Written problem :: Exactly repeat the lines starting at the one that holds "m, n, b = new_mat(name)" and ending at the one that holds "n.links.new(at.outputs['Fac'], ad.inputs[0])". Both end lines count; leave out everything else.

# Start of Source material

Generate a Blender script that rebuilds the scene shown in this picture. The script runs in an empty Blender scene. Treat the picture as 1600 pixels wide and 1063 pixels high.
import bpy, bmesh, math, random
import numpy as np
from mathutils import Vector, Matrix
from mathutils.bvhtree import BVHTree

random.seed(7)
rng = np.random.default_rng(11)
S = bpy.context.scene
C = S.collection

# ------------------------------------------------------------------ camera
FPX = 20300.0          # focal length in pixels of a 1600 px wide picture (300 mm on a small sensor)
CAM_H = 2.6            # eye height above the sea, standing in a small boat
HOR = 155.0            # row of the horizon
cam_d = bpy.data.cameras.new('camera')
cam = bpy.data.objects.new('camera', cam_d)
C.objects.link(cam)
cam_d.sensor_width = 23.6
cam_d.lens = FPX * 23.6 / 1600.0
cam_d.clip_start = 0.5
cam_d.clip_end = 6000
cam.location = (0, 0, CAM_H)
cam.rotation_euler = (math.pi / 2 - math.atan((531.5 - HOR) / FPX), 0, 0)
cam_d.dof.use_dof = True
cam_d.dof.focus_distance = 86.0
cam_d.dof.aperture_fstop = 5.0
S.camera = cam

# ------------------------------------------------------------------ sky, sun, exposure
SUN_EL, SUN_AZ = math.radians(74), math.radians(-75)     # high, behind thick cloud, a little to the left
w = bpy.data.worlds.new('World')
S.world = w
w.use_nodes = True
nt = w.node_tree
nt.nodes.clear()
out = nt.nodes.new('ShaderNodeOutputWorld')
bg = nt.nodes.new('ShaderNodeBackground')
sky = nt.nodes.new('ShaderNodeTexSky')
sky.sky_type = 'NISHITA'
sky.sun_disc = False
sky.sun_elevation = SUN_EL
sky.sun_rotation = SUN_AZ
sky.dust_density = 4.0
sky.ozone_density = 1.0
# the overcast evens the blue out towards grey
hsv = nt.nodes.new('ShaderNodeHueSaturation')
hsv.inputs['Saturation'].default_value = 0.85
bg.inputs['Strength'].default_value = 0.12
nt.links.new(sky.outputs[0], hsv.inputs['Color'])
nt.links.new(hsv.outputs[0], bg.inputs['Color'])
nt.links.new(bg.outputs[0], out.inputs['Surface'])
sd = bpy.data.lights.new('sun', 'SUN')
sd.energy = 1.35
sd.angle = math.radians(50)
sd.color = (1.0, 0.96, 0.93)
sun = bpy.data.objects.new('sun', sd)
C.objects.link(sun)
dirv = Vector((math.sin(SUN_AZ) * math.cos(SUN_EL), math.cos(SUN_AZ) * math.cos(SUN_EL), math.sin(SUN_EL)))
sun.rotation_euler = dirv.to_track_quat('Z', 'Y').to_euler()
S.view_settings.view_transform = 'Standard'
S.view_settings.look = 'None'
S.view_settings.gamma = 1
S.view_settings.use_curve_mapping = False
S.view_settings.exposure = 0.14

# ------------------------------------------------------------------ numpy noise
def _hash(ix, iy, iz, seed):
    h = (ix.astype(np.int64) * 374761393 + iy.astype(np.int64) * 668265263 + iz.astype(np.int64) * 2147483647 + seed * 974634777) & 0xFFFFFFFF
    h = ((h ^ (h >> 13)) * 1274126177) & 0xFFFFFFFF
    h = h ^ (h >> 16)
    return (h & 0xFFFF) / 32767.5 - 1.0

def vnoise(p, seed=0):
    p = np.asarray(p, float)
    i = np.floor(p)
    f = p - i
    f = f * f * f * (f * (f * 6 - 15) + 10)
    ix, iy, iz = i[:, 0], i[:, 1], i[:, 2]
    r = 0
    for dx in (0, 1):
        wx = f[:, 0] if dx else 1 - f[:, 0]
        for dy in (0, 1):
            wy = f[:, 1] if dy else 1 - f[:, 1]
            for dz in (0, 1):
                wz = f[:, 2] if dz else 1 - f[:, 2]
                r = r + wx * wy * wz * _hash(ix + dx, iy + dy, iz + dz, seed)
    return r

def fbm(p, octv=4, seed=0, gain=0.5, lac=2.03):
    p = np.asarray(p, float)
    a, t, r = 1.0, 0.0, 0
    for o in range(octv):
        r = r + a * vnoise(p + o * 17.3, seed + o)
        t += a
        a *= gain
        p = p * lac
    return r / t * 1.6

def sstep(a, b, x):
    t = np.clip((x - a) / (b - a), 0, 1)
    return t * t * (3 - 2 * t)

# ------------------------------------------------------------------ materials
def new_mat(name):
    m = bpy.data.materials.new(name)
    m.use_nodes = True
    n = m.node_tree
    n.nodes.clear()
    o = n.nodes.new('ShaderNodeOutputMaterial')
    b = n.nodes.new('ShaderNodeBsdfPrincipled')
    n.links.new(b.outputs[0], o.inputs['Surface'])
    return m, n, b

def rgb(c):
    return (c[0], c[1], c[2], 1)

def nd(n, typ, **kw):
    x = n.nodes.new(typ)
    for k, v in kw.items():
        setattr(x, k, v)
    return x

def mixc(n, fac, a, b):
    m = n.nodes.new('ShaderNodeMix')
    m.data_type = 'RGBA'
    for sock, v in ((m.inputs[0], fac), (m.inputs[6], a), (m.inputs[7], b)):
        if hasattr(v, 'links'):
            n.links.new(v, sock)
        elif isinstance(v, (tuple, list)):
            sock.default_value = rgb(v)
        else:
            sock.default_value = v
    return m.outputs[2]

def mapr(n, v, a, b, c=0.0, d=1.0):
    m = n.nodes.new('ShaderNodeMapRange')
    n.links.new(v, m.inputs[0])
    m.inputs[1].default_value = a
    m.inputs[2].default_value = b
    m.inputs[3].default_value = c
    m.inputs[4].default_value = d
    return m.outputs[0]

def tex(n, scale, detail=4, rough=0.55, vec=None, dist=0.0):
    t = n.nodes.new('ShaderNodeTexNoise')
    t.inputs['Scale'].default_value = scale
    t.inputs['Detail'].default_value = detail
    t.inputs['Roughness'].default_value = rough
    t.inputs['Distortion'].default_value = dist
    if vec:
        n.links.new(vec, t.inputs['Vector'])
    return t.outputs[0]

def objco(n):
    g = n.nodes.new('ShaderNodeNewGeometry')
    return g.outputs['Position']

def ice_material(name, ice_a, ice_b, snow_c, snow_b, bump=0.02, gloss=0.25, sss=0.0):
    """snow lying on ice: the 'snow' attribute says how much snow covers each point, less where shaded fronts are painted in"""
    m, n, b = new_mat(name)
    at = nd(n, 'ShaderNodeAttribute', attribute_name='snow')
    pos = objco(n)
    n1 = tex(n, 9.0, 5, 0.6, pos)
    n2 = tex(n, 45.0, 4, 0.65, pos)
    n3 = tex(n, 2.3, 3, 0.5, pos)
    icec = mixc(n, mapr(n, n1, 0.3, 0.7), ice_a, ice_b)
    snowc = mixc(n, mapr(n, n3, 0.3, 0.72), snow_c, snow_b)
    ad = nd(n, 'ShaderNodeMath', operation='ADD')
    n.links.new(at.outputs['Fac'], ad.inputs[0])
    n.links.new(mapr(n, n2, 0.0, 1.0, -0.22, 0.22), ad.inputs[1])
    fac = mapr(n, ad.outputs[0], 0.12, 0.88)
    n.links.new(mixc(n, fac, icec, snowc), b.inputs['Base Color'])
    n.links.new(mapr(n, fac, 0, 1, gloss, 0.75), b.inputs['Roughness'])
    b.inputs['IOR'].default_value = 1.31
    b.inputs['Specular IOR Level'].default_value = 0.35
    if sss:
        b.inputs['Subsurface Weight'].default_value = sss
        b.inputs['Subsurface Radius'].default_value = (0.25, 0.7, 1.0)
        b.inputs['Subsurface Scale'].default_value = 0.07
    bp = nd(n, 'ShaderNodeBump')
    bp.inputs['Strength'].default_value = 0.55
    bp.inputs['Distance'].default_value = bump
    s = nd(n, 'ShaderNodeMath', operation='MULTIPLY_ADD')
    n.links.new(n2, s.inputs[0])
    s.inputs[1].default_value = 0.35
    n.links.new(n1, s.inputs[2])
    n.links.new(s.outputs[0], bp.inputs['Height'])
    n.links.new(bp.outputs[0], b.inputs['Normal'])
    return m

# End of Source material

Reply to the exercise ::
    m, n, b = new_mat(name)
    at = nd(n, 'ShaderNodeAttribute', attribute_name='snow')
    pos = objco(n)
    n1 = tex(n, 9.0, 5, 0.6, pos)
    n2 = tex(n, 45.0, 4, 0.65, pos)
    n3 = tex(n, 2.3, 3, 0.5, pos)
    icec = mixc(n, mapr(n, n1, 0.3, 0.7), ice_a, ice_b)
    snowc = mixc(n, mapr(n, n3, 0.3, 0.72), snow_c, snow_b)
    ad = nd(n, 'ShaderNodeMath', operation='ADD')
    n.links.new(at.outputs['Fac'], ad.inputs[0])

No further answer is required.